** START OF Provided data **

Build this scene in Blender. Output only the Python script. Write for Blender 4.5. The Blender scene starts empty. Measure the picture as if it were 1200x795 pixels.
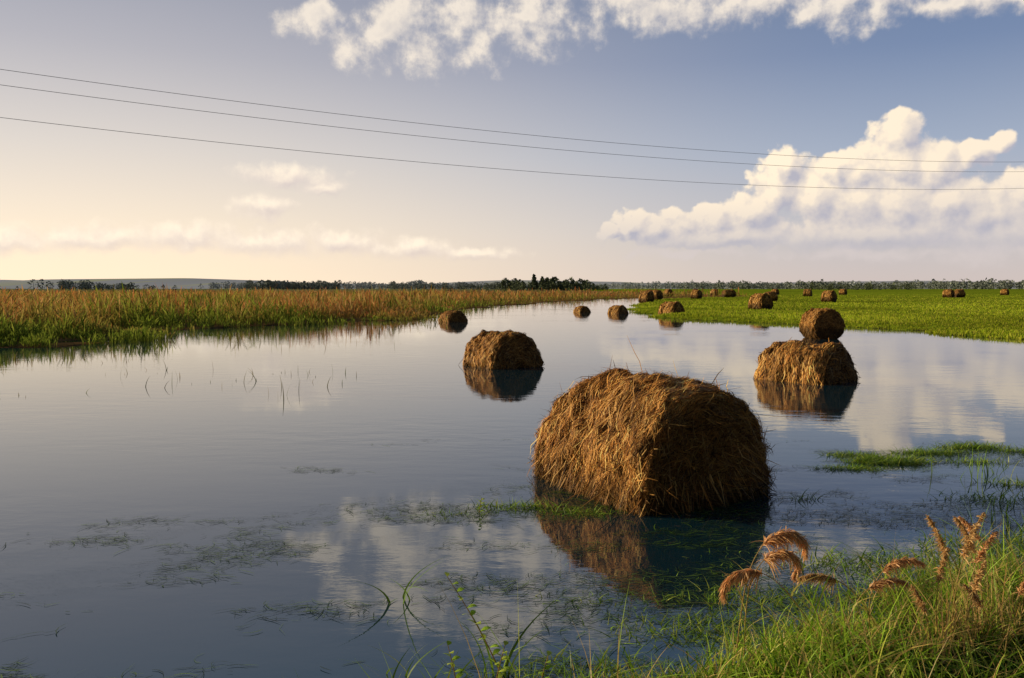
import bpy, math, numpy as np
from math import radians, sin, cos, pi
rng = np.random.default_rng(7)
scene = bpy.context.scene
scene.view_settings.view_transform = 'Standard'
scene.view_settings.look = 'None'
scene.view_settings.exposure = 0
SUN_AZ, SUN_EL = -76.0, 14.0

# ---------------------------------------------------------------- utilities
def vnoise(p, seed=0):
    p = np.asarray(p, float)
    i = np.floor(p).astype(np.int64); f = p - i; f = f*f*(3-2*f)
    def h(a, b, c):
        n = (a*73856093) ^ (b*19349663) ^ (c*83492791) ^ (seed*2654435)
        n = (n ^ (n >> 13)) * 1274126177
        n = n ^ (n >> 16)
        return (n & 0xFFFF)/65535.0
    x, y, z = i[..., 0], i[..., 1], i[..., 2]; fx, fy, fz = f[..., 0], f[..., 1], f[..., 2]
    def L(a, b, t): return a+(b-a)*t
    c0 = L(L(h(x, y, z), h(x+1, y, z), fx), L(h(x, y+1, z), h(x+1, y+1, z), fx), fy)
    c1 = L(L(h(x, y, z+1), h(x+1, y, z+1), fx), L(h(x, y+1, z+1), h(x+1, y+1, z+1), fx), fy)
    return L(c0, c1, fz)*2-1
def fbm(p, seed=0, o=3):
    p = np.asarray(p, float); s = 0; a = 1
    for k in range(o):
        s = s+a*vnoise(p*2**k, seed+k); a *= .5
    return s
def xy0(X, Y, s): return np.stack([X*s, Y*s, X*0], -1)

def make_mesh(name, V, F, col=None, mat=None, smooth=False):
    V = np.asarray(V, np.float32).reshape(-1, 3); F = np.asarray(F, np.int32)
    me = bpy.data.meshes.new(name); k = F.shape[1]
    me.vertices.add(len(V)); me.vertices.foreach_set('co', V.ravel())
    me.loops.add(F.size); me.loops.foreach_set('vertex_index', F.ravel())
    me.polygons.add(len(F)); me.polygons.foreach_set('loop_start', np.arange(0, F.size, k, dtype=np.int32))
    me.polygons.foreach_set('use_smooth', np.full(len(F), smooth))
    me.update(calc_edges=True)
    if col is not None:
        a = me.color_attributes.new('Col', 'FLOAT_COLOR', 'POINT')
        c = np.ones((len(V), 4), np.float32); c[:, :3] = np.asarray(col).reshape(-1, 3)
        a.data.foreach_set('color', c.ravel())
    if mat: me.materials.append(mat)
    return me
def add_obj(name, me, parent=None):
    o = bpy.data.objects.new(name, me); scene.collection.objects.link(o)
    if parent: o.parent = parent
    return o
def ribbons(P, W, S, C):
    N, K = P.shape[:2]
    A = P-S*W[..., None]; B = P+S*W[..., None]
    V = np.stack([A, B], 2).reshape(-1, 3)
    C = np.repeat(np.broadcast_to(C, (N, K, 3))[:, :, None, :], 2, 2).reshape(-1, 3)
    b = (np.arange(N)[:, None]*K+np.arange(K-1)[None])*2
    F = np.stack([b, b+1, b+3, b+2], -1).reshape(-1, 4)
    return V, F, C
def merge(parts):
    Vs, Fs, Cs, n = [], [], [], 0
    for V, F, C in parts:
        Vs.append(V); Fs.append(F+n); Cs.append(C); n += len(V)
    return np.concatenate(Vs), np.concatenate(Fs), np.concatenate(Cs)
def blades(X, Y, Z, h, w, lean, C0, C1, K=4, prof=None, leandir=None, droop=1.8):
    N = len(X); t = np.linspace(0, 1, K)
    a = rng.uniform(0, 2*pi, N) if leandir is None else leandir
    d = np.stack([np.cos(a), np.sin(a), a*0], -1)
    P = np.stack([X, Y, Z], -1)[:, None]+d[:, None]*(lean*h)[:, None, None]*(t**droop)[None, :, None]
    P[:, :, 2] += h[:, None]*(t-0.35*np.clip(lean, 0, 1.5)[:, None]*t**2)
    sa = rng.uniform(0, pi, N)
    S = np.stack([np.cos(sa), np.sin(sa), sa*0], -1)[:, None]
    if prof is None: prof = np.clip(1.05-t**1.6, .04, 1)
    W = w[:, None]*prof[None]
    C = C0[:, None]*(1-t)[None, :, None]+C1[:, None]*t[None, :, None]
    return ribbons(P, W, S, C)
def pick(cols, n, var=.2):
    cols = np.array(cols); c = cols[rng.integers(0, len(cols), n)]
    return c*rng.uniform(1-var, 1+var, (n, 1))

# ---------------------------------------------------------------- materials
def mat_new(name):
    m = bpy.data.materials.new(name); m.use_nodes = True
    nt = m.node_tree; nt.nodes.clear(); return m, nt
def mat_attr(name, trans=.35, rough=.6, gain=1.0, spec=.2):
    m, nt = mat_new(name); n = nt.nodes; l = nt.links
    at = n.new('ShaderNodeAttribute'); at.attribute_name = 'Col'
    mx = n.new('ShaderNodeVectorMath'); mx.operation = 'SCALE'; mx.inputs['Scale'].default_value = gain
    l.new(at.outputs['Color'], mx.inputs[0])
    if spec > 0:
        p = n.new('ShaderNodeBsdfPrincipled'); p.inputs['Roughness'].default_value = rough
        p.inputs['Specular IOR Level'].default_value = spec; l.new(mx.outputs[0], p.inputs['Base Color'])
    else:
        p = n.new('ShaderNodeBsdfDiffuse'); l.new(mx.outputs[0], p.inputs['Color'])
    o = n.new('ShaderNodeOutputMaterial')
    if trans > 0:
        t = n.new('ShaderNodeBsdfTranslucent'); l.new(mx.outputs[0], t.inputs['Color'])
        ms = n.new('ShaderNodeMixShader'); ms.inputs[0].default_value = trans
        l.new(p.outputs[0], ms.inputs[1]); l.new(t.outputs[0], ms.inputs[2]); l.new(ms.outputs[0], o.inputs[0])
    else: l.new(p.outputs[0], o.inputs[0])
    return m
M_blade = mat_attr('blade', .45, spec=0)
M_near = mat_attr('near_blade', .4, .45, spec=.3)
M_hay = mat_attr('hay_straw', .08, .6, spec=.2)
M_far = mat_attr('distant_foliage', 0, .9, spec=0)
M_weed = mat_attr('water_weed', .2, .35, spec=.4)

def mat_haycore():
    m, nt = mat_new('hay_core'); n = nt.nodes; l = nt.links
    tc = n.new('ShaderNodeTexCoord'); no = n.new('ShaderNodeTexNoise')
    no.inputs['Scale'].default_value = 25; no.inputs['Detail'].default_value = 3
    l.new(tc.outputs['Object'], no.inputs['Vector'])
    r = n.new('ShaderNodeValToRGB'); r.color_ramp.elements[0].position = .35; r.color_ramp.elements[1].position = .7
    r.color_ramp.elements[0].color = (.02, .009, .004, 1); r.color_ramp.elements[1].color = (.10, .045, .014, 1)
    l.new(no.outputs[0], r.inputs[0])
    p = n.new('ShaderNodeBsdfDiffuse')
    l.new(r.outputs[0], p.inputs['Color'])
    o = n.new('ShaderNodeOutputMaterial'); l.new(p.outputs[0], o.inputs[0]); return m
M_core = mat_haycore()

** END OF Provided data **

*Exercise details*.
Starting at the first line of the material, output exactly the lines up to and including the one with "SUN_AZ, SUN_EL = -76.0, 14.0". Do not include the pictures.

*Response below*.
Build this scene in Blender. Output only the Python script. Write for Blender 4.5. The Blender scene starts empty. Measure the picture as if it were 1200x795 pixels.
import bpy, math, numpy as np
from math import radians, sin, cos, pi
rng = np.random.default_rng(7)
scene = bpy.context.scene
scene.view_settings.view_transform = 'Standard'
scene.view_settings.look = 'None'
scene.view_settings.exposure = 0
SUN_AZ, SUN_EL = -76.0, 14.0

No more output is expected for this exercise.